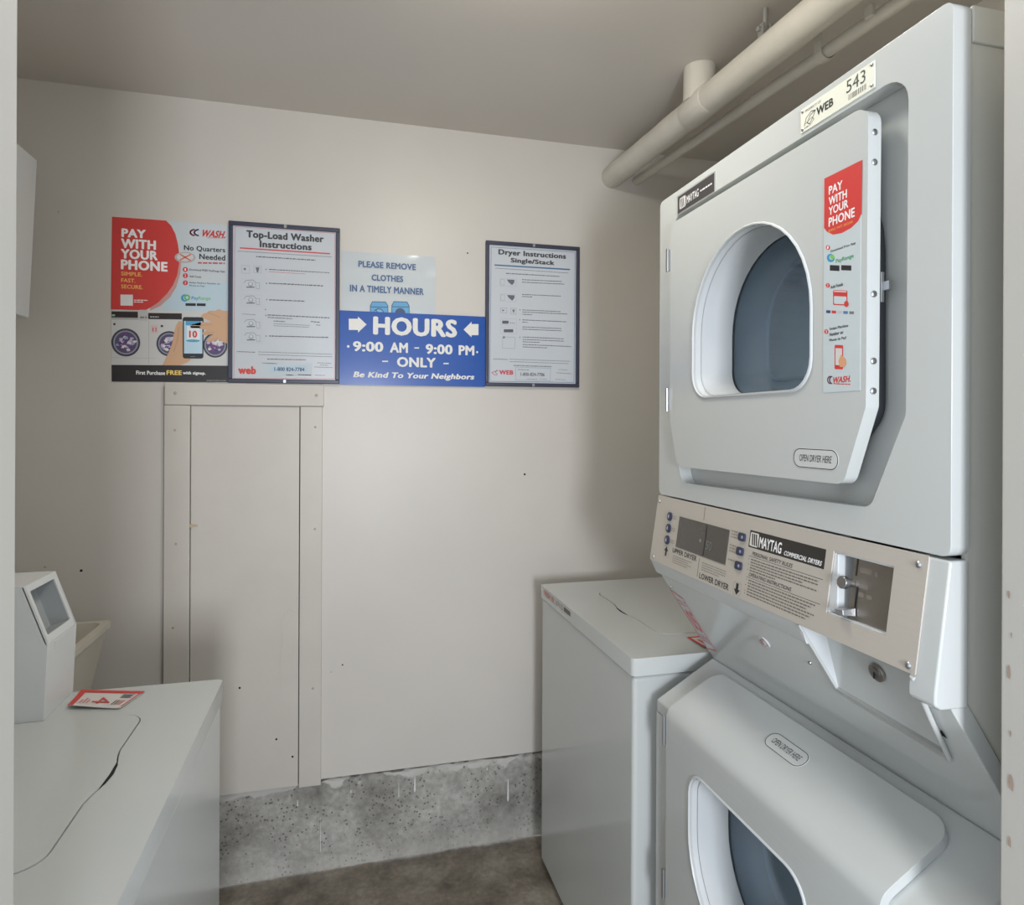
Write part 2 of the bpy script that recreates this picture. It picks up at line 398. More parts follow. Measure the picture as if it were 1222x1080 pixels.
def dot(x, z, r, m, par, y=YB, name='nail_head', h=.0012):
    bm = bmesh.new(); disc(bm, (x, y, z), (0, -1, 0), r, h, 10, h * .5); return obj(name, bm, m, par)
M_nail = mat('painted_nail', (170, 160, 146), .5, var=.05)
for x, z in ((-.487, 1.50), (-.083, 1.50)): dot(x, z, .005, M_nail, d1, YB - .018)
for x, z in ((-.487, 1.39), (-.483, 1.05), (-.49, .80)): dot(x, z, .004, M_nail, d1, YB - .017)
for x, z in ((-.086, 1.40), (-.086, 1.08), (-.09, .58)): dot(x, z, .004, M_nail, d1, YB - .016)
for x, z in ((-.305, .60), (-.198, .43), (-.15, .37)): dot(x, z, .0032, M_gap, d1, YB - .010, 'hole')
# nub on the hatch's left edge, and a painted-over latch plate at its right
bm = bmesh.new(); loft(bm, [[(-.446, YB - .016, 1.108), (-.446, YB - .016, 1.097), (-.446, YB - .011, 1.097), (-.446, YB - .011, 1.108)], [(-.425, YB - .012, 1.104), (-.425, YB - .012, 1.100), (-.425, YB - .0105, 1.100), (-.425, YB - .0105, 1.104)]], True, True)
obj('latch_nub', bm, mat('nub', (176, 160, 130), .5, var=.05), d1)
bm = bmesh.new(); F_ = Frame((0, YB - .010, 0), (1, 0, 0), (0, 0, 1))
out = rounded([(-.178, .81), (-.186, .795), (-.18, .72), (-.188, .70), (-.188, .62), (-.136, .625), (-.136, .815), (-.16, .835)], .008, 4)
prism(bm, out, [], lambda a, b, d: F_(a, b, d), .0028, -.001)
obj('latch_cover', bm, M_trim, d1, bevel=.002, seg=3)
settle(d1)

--

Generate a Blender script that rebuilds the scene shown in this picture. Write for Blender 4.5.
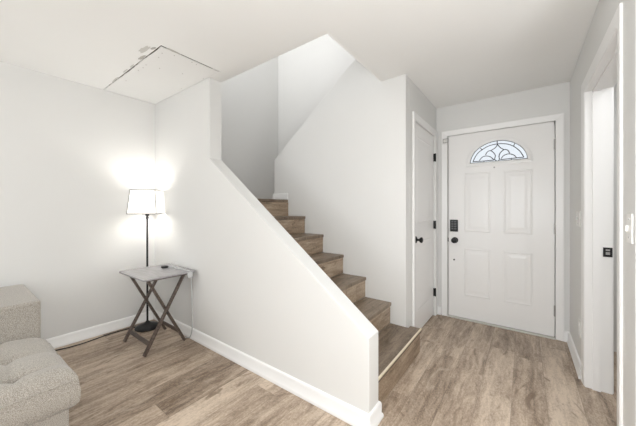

[WHAT THE TASK ASKS]: Return all lines containing the word "picture".

[SOLUTION TO THIS PROBLEM]:
Write part 2 of the bpy script that recreates this picture. It picks up at line 398. More parts follow. Measure the picture as if it were 1222x1080 pixels.
Generate a Blender script that rebuilds the scene shown in this picture. Write for Blender 4.5.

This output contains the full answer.